Pour the cheesecake batter into a 6 inch pan and bake for 15 minutes. It is done when it is set on the edges but still jiggly in the center. If the edges aren't quite set, bake for 5 minute increments until it's done - no more than 25 minutes.
Cool completely to finish the baking process and allow the cheesecake to set. It will be creamy, and spreadable and can be stored in the fridge in an air-tight container for up to a week.
Just like all Momofuku Milk Bar cakes, the batter gets whipped furiously in the mixer. I bake the batter in cake pans instead of a sheet pan because I find it easier. I left my cake layers in the pan to cool so the sides were kinda wonky, but it all worked out in the end.
Carrot Cake
1 stick butter, softened
1/2 cup packed light brown sugar
1/2 granulated sugar
2 eggs
1/4 cup grapeseed or vegetable oil
1 1/4 cups flour
1 tsp. baking powder
1/4 tsp. baking soda
3/4 tsp. ground cinnamon
1 1/4 teaspoons salt
2 1/2 cups shredded peeled carrots (2-3 medium sized carrots)

Preheat oven to 350.
Combine the butter and sugars in the bowl of a stand mixer fitted with the paddle attachment and cream together on a medium-high for 2 to 3 mins. Scrape down the sides of the bowl, add the eggs, and mix on medium-high for 2 to 3 mins. Scrape down the sides of the bowl once more.
On low speed, stream in the oil, then increase the mixer speed to medium-high and paddle for 4 to 6 mins, until the mixture is practically white, twice the size of your original fluffy butter/sugar mixture, and completely homogeneous  with no streaks of fat. Don't rush the process. Stop the mixer and scrape down the sides of the bowl.
On low speed, add the flour, baking powder, baking soda, cinnamon and salt. Mix for 45-60 seconds, just until your batter comes together and any remnants of dry ingredients have been incorporated. Scrape down the sides of the bowl.
Remove the bowl from the mixer. Dump the shredded carrots into the bowl and, with a spatula, fold them into the batter.
Grease three 6 inch pans and line them with parchment paper. Divide the batter between the pans and spread it in an even layer.
Bake for 25-30 mins. The cake will rise and puff, doubling in size, but will remain slightly buttery and dense. At 25 minutes, gently poke the edge of the cake with your finger, if it bounces back slightly and isn't jiggly in the center, it's done. Leave it in for 3-5 more minutes if it isn't quite done.
Cool the cake on a wire rack (or in the freezer.)
On the day of the assembly, I made the graham cracker crust with graham cracker crumbs, milk powder, sugar, salt, butter and heavy cream. That mixture gets pureed in the blender with milk, the mixed in with whipped butter, brown sugar, icing sugar and cinnamon.

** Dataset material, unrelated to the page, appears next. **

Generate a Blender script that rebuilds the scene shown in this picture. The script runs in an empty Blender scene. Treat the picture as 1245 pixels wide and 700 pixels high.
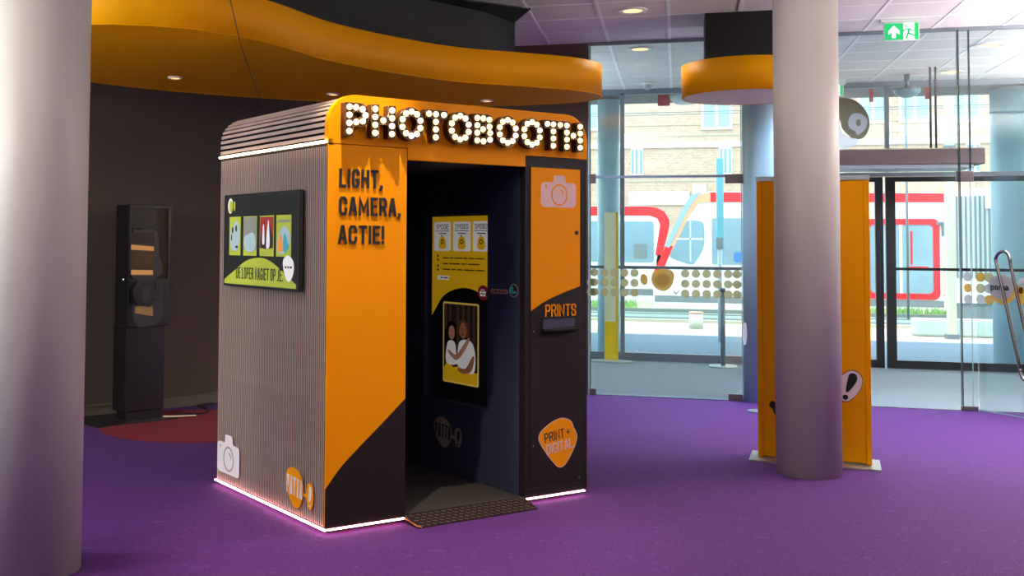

I assemble the cake in one of the cleaned cake pans I use to bake the cake layers in. I line the pan with plastic wrap, then place the first layer of cake at the bottom of the pan. I use acetate sheets to line the inside of the pan a create a collar around the cake layer. Once everything is set up, milk gets brushed on the cake layers. Half of the cheesecake mixture go on next, then half the milk crumbs and then a third of the graham frosting. Then cake, more milk, the rest of the cheesecake layer, the rest of the milk crumbs, another third of the frosting. The final cake layer goes on top, then the remaining frosting tops the whole thing.

Because my cake layers were not straight, I was counting on the filling to fill up the gaps, so between adding components to the cake, I banged the pan on the counter so that all the space around the cake layers would be filled.

Because of all the soft filling, the cake needs to set in the freezer for at least 12 hours. I left mine in the freezer overnight, then took it out the next morning, leaving it in a cool spot to defrost. We ate it about 5 hours later, and it was still kinda frozen in the very middle, but still, nobody complained.